Doubling and transformation are themes that recur throughout the stories in this book, and sometimes it’s unclear which one is happening. The metaphysical boundaries between characters in Link’s stories are often blurred, such that the reader isn’t sure whether they’re duplicates of each other or if one is metamorphosing into the other. This confusion between characters is perhaps most overt in “Louise’s Ghost,” where it’s made explicit by giving the two main characters the same name. “The Girl Detective” features several sets of twelve women, which may or may not be the same set of twelve women. In “Most of My Friends Are Two-Thirds Water,” Jak finds himself beset by an increasing number of identical blond women.

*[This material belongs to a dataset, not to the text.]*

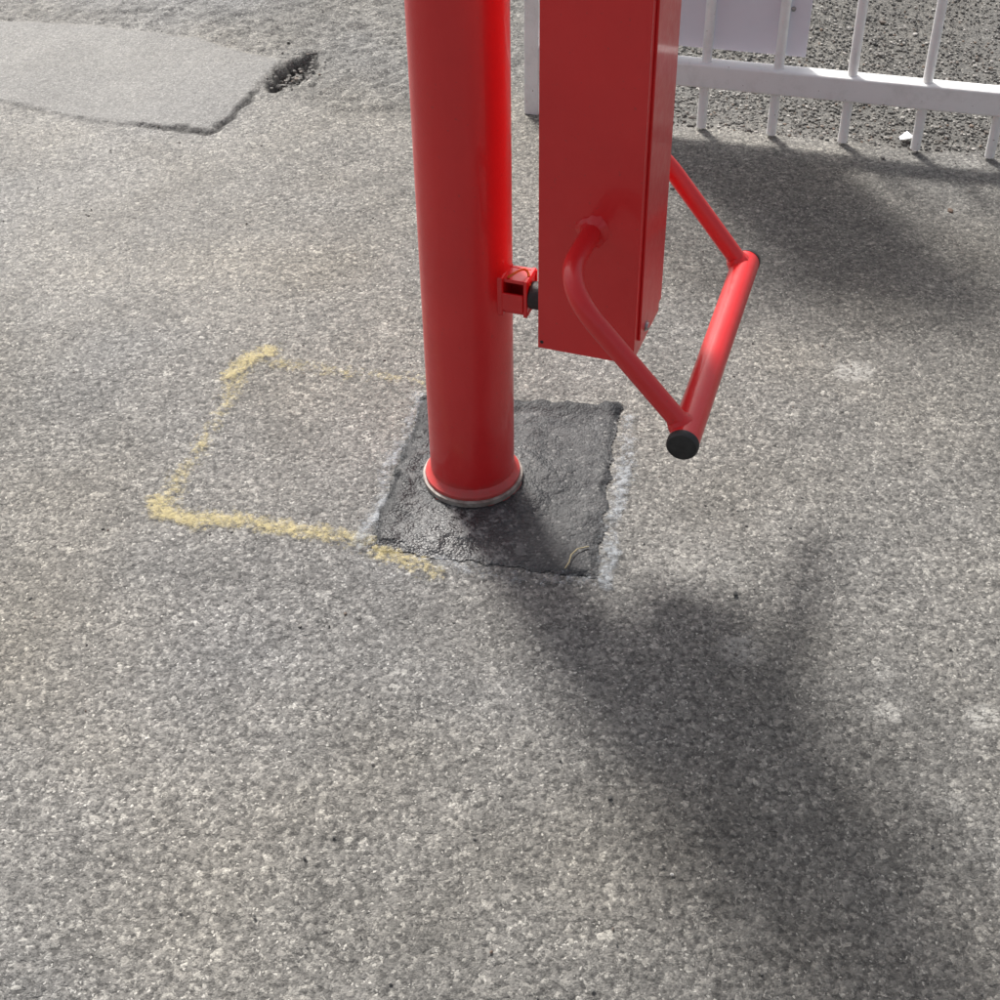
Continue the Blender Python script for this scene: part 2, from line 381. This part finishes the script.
# ------------------------------------------------------------ barrier arm (raised) with weight box and handle
bcx=Vector((.155,1.811,0));zb=.345;W=.150;D=.149
arm=empty('barrier_arm',bcx)
T=1.62
box('weight_box',bcx+e3*(zb+(T-zb)/2),e1,e2,e3,W-.006,D,T-zb,M_red,arm,.003,4)
box('cover_side',bcx+e1*(W/2-.001)+e2*.006+e3*(zb+.012+(T-zb)/2),e1,e2,e3,.004,D-.026,T-zb-.030,M_red,arm,.0012)
box('cover_front',bcx-e2*(D/2+.0012)-e1*.0+e3*(zb+(T-zb)/2),e1,e2,e3,W-.004,.003,T-zb+.002,M_red,arm,.0012)
box('boom',bcx+e3*(T+1.5),e1,e2,e3,.07,.10,3.0,M_red,arm,.004)
for k,(a,z) in enumerate([(.02,.035),(.02,1.1)]):
    c=bcx+e1*(W/2+.001)-e2*(.025)+e3*(zb+z)
    lathe('screw_%d'%k,[(.0085,0),(.0085,.0012),(.0065,.0016),(.006,.0045),(.0035,.006),(0,.0062)],M_steel,arm,c,e1,seg=20)
for k,(a,z) in enumerate([(-.067,.010),(.060,.010)]):
    c=bcx-e2*(D/2+.0027)+e1*a+e3*(zb+z)
    lathe('rivet_%d'%k,[(.0028,0),(.002,.0012),(0,.0016)],M_black,arm,c,-e2,seg=12)
lathe('pivot_boss',[(.035,0),(.035,.02)],M_red,arm,bcx-e1*(W/2+.02)+e3*1.30,e1,seg=40)
zh=.350
hf=Vector((.247,1.515,zh));hb=Vector((.401,1.990,zh));hd=(hb-hf).normalized()
tube('handle_grip',[hf,hf+hd*.01,hb-hd*.01,hb],.0215,M_red,arm,seg=40)
for nm,p,d in(('end_cap_front',hf,-hd),('end_cap_back',hb,hd)):
    lathe(nm,[(.0222,-.004),(.0222,.003),(.020,.0065),(.012,.0075),(0,.0078)],M_black,arm,p,d,seg=36)
fa=Vector((.135,1.739,.553))
out=.148
ja=hf+hd*.028
tube('handle_arm_front',rounded([fa,fa-e2*out,ja+e3*.004],[0,.075,0],14),.0140,M_red,arm,seg=28)
fb=fa+e2*(D);jb=hb-hd*.028
tube('handle_arm_back',rounded([fb,fb+e2*out,jb+e3*.004],[0,.075,0],14),.0140,M_red,arm,seg=28)
for nm,p,d in(('weld_front',fa-e2*.002,-e2),('weld_back',fb+e2*.002,e2)):
    lathe(nm,[(.024,0),(.0225,.003),(.017,.006),(.0138,.012)],M_red,arm,p,d,seg=24,wob=.18)
for nm,j,fr in(('grip_weld_front',ja,fa-e2*out),('grip_weld_back',jb,fb+e2*out)):
    d=(fr-j).normalized()
    lathe(nm,[(.0185,.012),(.0175,.021),(.0143,.027)],M_red,arm,j,d,seg=24,wob=.10)

# ------------------------------------------------------------ fence
fence=empty('metal_fence',(.098,3.311,0))
f0=Vector((.098,3.311,0));fd=Vector((1.152-.098,3.013-3.311,0)).normalized();fn=Vector((-fd.y,fd.x,0))
box('end_post',f0+e3*.55+fd*.0,fd,fn,e3,.036,.036,1.10,M_white,fence,.003)
L=4.6
for nm,z in(('bottom_rail',.142),('top_rail',1.02)):
    box(nm,f0+fd*(L/2+.018)+e3*z,fd,fn,e3,L,.046,.058,M_white,fence,.006)
k=0;s0=.417
d=s0-.167*2
while d<L:
    p=f0+fd*d
    if d>.06:
        tube('bar_%d'%k,[p+e3*.008,p+e3*1.0],.0115,M_white,fence,seg=14)
    k+=1;d+=.167
box('end_post_far',f0+e3*.55+fd*(L+.036),fd,fn,e3,.036,.036,1.10,M_white,fence,.003)
sign=empty('fence_notice_board',f0)
box('panel',f0+fd*.40+fn*.030+e3*.61,fd,fn,e3,.48,.005,.84,M_panel,sign,.001)
for a in(-.2,.2):
    for z in(.3,.9):
        lathe('fixing',[(.006,0),(.005,.004),(0,.005)],M_steel,sign,f0+fd*(.4+a)+fn*.027+e3*z,-fn,seg=12)

# ------------------------------------------------------------ stones
import bmesh
bm=bmesh.new();bmesh.ops.create_icosphere(bm,subdivisions=1,radius=1);bm.verts.ensure_lookup_table()
IV=np.array([v.co[:] for v in bm.verts]);IF=np.array([[v.index for v in f.verts] for f in bm.faces]);bm.free()
def stones(name,pts,sizes,parent=None,tints=None,zs=None):
    n=len(pts);V=np.zeros((n,len(IV),3));
    for i in range(n):
        sc=sizes[i]*rng.uniform(.6,1.25,3)*np.array([1,1,.7]);v=IV*(1+rng.uniform(-.25,.25,(len(IV),1)))*sc
        a=rng.uniform(0,6.28);c,s_=math.cos(a),math.sin(a)
        v=v@np.array([[c,-s_,0],[s_,c,0],[0,0,1]])
        V[i]=v+np.array([pts[i][0],pts[i][1],(zs[i] if zs is not None else 0)+sizes[i]*.35])
    F=(IF[None]+np.arange(n)[:,None,None]*len(IV)).reshape(-1,3);V=V.reshape(-1,3)
    me=bpy.data.meshes.new(name);me.from_pydata(V.tolist(),[],F.tolist());me.update()
    a=me.color_attributes.new('tint','FLOAT_COLOR','POINT');T_=np.ones((n,len(IV),4),np.float32)
    t1=rng.random((n,1)) if tints is None else np.array(tints)[:,None];T_[:,:,0]=t1;T_[:,:,1]=rng.random((n,1));T_[:,:,2]=0
    a.data.foreach_set('color',T_.ravel());me.materials.append(M_stone)
    o=bpy.data.objects.new(name,me);col.objects.link(o);return o
pts=[];sz=[]
while len(pts)<22000:
    d=random.uniform(.0,1.9);n=abs(random.gauss(0,.75)) if random.random()<.8 else random.uniform(0,2)
    if random.random()<.35*max(0,math.sin(d*5+n*4)):continue
    p=f0+fd*d+fn*(n+.01)
    pts.append((p.x,p.y));sz.append(random.uniform(.0020,.0050)*(1.7 if random.random()<.05 else 1))
stones('gravel',pts,sz)
pts=[];sz=[];ti=[]
for i in range(900):
    x=random.uniform(-1.3,1.3);y=random.uniform(.8,4.1);pts.append((x,y));sz.append(random.uniform(.0012,.003));ti.append(random.random())
for i in range(120):
    pts.append((-.52+random.gauss(0,.03)+.0,3.58+random.gauss(0,.06)));sz.append(random.uniform(.002,.008));ti.append(.4+random.random()*.5)
for(x,y,s_,t_) in[(.360,1.586,.006,.15),(.992,2.773,.008,.8),(.9,3.03,.008,.5),(.4,2.9,.006,.6),(-.9,1.9,.004,.3),(.14,1.2,.004,.1)]:
    pts.append((x,y));sz.append(s_);ti.append(t_)
stones('loose_grit',pts,sz,tints=ti,zs=[(-.028 if (abs(p[0]+.52)<.04 and abs(p[1]-3.58)<.1) else 0) for p in pts])
tube('dry_stalk',[(.100,1.640,.012),(.107,1.652,.014),(.111,1.668,.015),(.122,1.683,.014),(.140,1.690,.012)],.0013,M_straw,None,seg=6)
lit=mesh_obj('paper_scrap',[(.955,3.10,.012),(.985,3.095,.02),(.992,3.115,.012),(.975,3.125,.022),(.957,3.12,.010)],[(0,1,3),(1,2,3),(0,3,4)],M_panel,None,False)

# ------------------------------------------------------------ light
az=math.radians(-22);el=math.radians(49)
sd_=Vector((math.sin(az)*math.cos(el),math.cos(az)*math.cos(el),math.sin(el)))
sl=bpy.data.lights.new('sun','SUN');sl.energy=4.9;sl.angle=math.radians(10);sl.color=(1,.965,.915)
so=bpy.data.objects.new('sun',sl);so.rotation_euler=sd_.to_track_quat('Z','Y').to_euler();so.location=(0,0,6);col.objects.link(so)
w=bpy.data.worlds.new('World');scene.world=w;w.use_nodes=True;nt=w.node_tree
bg=nt.nodes['Background'];sk=nt.nodes.new('ShaderNodeTexSky');sk.sky_type='NISHITA';sk.sun_disc=False
sk.sun_elevation=el;sk.sun_rotation=az;sk.dust_density=5;sk.air_density=1.0;sk.ozone_density=1
hs=nt.nodes.new('ShaderNodeHueSaturation');hs.inputs['Saturation'].default_value=.4
nt.links.new(sk.outputs[0],hs.inputs['Color']);nt.links.new(hs.outputs[0],bg.inputs[0]);bg.inputs[1].default_value=.148
scene.view_settings.view_transform='Standard';scene.view_settings.look='None';scene.view_settings.exposure=0

# ------------------------------------------------------------ camera
cd=bpy.data.cameras.new('camera');cd.sensor_width=36;cd.lens=36*1.426;cd.clip_end=1500;cd.clip_start=.02
cam=bpy.data.objects.new('camera',cd);cam.location=(0,0,1.53)
cam.rotation_euler=(Matrix.Rotation(math.radians(50),3,'X')@Matrix.Rotation(math.radians(-1),3,'Z')).to_euler()
col.objects.link(cam);scene.camera=cam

Having previously read Get in Trouble made this aspect of Stranger Things Happen particularly interesting. The fluidity of identity that’s on display in STH also turns up in several stories from GIT, from the body-doubles in “Valley of the Girls” to the duplicate houses in “Two Houses.” This is clearly a theme that’s interested Link for a long time. It’s amplified in STH, which gives some of the stories an atmosphere like walking through a Hall of Mirrors.

 Fairy tales and mythology also figure predominantly in STH. “Travels with the Snow Queen,” of course, draws on Hans Christian Andersen’s story of the Snow Queen. “The Girl Detective” explicitly references the story of the twelve dancing princesses, while “Flying Lessons” derives some of its major characters and events from Greek mythology. Link seamlessly melds these ancient tales with modern settings—and in some cases, as in “The Girl Detective,” with modern story tropes as well. This introduces yet another form of split identities, with many characters embodying a legendary figure under the surface of their modern lives.

The breadth of awards she’s won shows Link’s command of both realistic and fantastical story elements. In Stranger Things Happen, Link demonstrates that she excels not only at telling different kinds of stories, but at blending apparently disparate elements to create stories that inhabit a liminal, dreamlike space.